Peter MacKay Reflects on Conservative Unity and Harper's Enduring Legacy
On the 20th anniversary of the Conservative Party's landmark 2006 election victory, former foreign affairs minister Peter MacKay offers a personal reflection on how he and Stephen Harper united Canada's fractured right-wing movement to fundamentally reshape the nation's political landscape.
The Deep Conservative Divide of the 1990s
MacKay first encountered Harper in the late 1990s, when the conservative movement remained deeply divided following the Progressive Conservative Party's dramatic collapse. The 1993 election had reduced the PCs from a majority government to just two seats, creating what MacKay describes as "an era of Liberal hegemony" that seemed destined to continue indefinitely.
The political standoff between the Progressive Conservatives and the Reform Party allowed the Liberals to govern virtually unchallenged, with vote-splitting severely diminishing conservative representation, particularly in vote-rich Ontario. Despite coming from different conservative traditions—MacKay as a newly elected Progressive Conservative and Harper having moved from Parliament as a Reform MP to lead the National Citizens Coalition—both men recognized the unsustainable nature of this division.
Finding Common Ground Across Party Lines
MacKay notes that while his father's generation carried scars from what he terms the "conservative civil war," he personally felt little of that sentiment. He quickly discovered significant common ground with western MPs from the Reform tradition, particularly regarding fiscal policy, governance, accountability, justice, national security, and resource management.
The controversial Liberal long gun registry served as a unifying issue, creating similar frustrations in Atlantic Canada and western provinces alike. Both MacKay and Harper recognized that without merging their parties, conservatives would remain permanently relegated to opposition status.
The Path Toward Unprecedented Political Merger
Neither man initially campaigned as pro-merger candidates when they assumed leadership of their respective parties. MacKay led the Progressive Conservatives while Harper headed the newly renamed Canadian Alliance. Yet both understood their parties faced dim political prospects, staring down what appeared to be a fourth consecutive Liberal majority government.

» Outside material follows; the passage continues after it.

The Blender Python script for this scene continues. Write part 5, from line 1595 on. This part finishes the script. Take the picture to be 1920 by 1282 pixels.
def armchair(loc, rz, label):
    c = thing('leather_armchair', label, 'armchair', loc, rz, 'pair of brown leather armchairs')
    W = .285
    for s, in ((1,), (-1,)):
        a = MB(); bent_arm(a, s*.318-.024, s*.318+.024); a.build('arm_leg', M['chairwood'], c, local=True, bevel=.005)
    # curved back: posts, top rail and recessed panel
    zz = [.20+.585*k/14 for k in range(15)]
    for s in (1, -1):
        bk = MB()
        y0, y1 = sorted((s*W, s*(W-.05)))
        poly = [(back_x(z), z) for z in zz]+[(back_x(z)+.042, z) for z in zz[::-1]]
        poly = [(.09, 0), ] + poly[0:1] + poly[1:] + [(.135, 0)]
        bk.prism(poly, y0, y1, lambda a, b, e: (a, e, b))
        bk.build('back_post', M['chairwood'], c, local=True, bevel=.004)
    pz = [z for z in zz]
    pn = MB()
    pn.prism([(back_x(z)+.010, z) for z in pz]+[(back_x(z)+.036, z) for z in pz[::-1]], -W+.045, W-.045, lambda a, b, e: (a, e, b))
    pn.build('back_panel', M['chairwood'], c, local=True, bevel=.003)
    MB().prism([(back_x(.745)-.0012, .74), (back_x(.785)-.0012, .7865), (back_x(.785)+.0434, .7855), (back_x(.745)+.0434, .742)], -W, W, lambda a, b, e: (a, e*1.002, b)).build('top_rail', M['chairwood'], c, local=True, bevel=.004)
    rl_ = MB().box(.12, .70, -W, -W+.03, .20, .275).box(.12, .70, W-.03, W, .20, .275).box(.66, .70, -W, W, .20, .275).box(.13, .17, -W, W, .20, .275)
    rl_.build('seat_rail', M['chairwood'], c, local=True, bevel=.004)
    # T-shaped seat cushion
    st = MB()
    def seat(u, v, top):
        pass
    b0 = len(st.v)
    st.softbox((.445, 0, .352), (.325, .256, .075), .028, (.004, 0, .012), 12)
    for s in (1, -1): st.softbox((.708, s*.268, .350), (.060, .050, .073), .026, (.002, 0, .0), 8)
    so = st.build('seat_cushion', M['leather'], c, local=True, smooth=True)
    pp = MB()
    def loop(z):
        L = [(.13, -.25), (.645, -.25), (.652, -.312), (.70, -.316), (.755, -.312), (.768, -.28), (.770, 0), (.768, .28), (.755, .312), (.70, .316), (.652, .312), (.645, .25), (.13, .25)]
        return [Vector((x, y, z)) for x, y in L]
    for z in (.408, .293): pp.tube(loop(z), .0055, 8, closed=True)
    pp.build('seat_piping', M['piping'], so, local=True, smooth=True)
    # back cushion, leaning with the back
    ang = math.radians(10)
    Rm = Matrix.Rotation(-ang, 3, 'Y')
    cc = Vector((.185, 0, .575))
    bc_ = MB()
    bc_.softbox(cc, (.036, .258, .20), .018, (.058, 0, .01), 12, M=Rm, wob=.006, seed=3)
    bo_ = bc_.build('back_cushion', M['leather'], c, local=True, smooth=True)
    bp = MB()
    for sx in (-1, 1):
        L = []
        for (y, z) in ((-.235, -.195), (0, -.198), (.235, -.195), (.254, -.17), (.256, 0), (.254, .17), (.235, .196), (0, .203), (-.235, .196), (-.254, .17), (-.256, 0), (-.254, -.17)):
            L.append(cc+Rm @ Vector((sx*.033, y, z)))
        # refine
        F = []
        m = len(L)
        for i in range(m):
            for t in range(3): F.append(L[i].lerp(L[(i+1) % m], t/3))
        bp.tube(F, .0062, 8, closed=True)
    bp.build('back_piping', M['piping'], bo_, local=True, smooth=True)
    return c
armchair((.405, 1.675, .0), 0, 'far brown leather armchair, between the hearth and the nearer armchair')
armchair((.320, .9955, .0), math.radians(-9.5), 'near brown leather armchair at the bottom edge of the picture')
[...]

Chance encounters in an airport and the House of Commons lobby revealed their shared conservative interests and pragmatic approach to politics. MacKay saw in Harper "a deep thinker and a ruthless pragmatist" dedicated to moving past old grievances for Canada's betterment.
Executing a Historic Political Realignment
The actual merger negotiations involved trusted representatives from both parties. MacKay appointed former Ontario premier Bill Davis, former deputy prime minister Don Mazankowski, and Newfoundland MP Loyola Hearn, while Harper selected counterparts from the Reform tradition. Their unprecedented agreement was put to a national referendum, receiving overwhelming support exceeding 90 percent from both party memberships.

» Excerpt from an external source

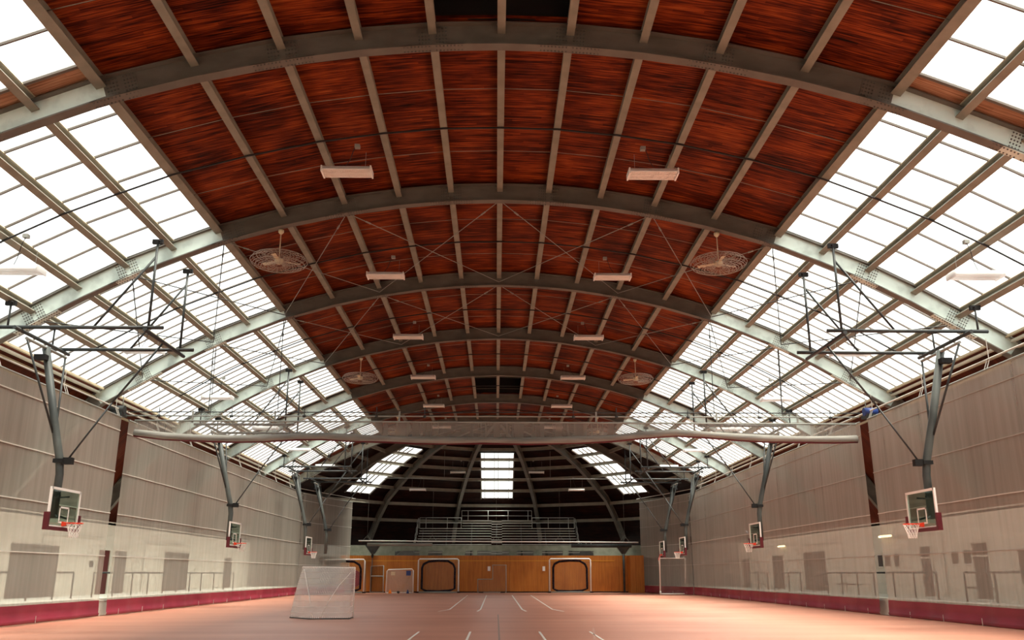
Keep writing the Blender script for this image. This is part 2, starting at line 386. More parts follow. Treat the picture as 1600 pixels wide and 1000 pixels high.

Within three years of this historic unification, the newly formed Conservative Party was governing Canada, ending more than a decade of Liberal dominance and fundamentally altering the nation's political trajectory. MacKay's reflection underscores how strategic cooperation and shared conservative values overcame deep-seated divisions to create a viable alternative government that would shape Canadian policy for nearly a decade.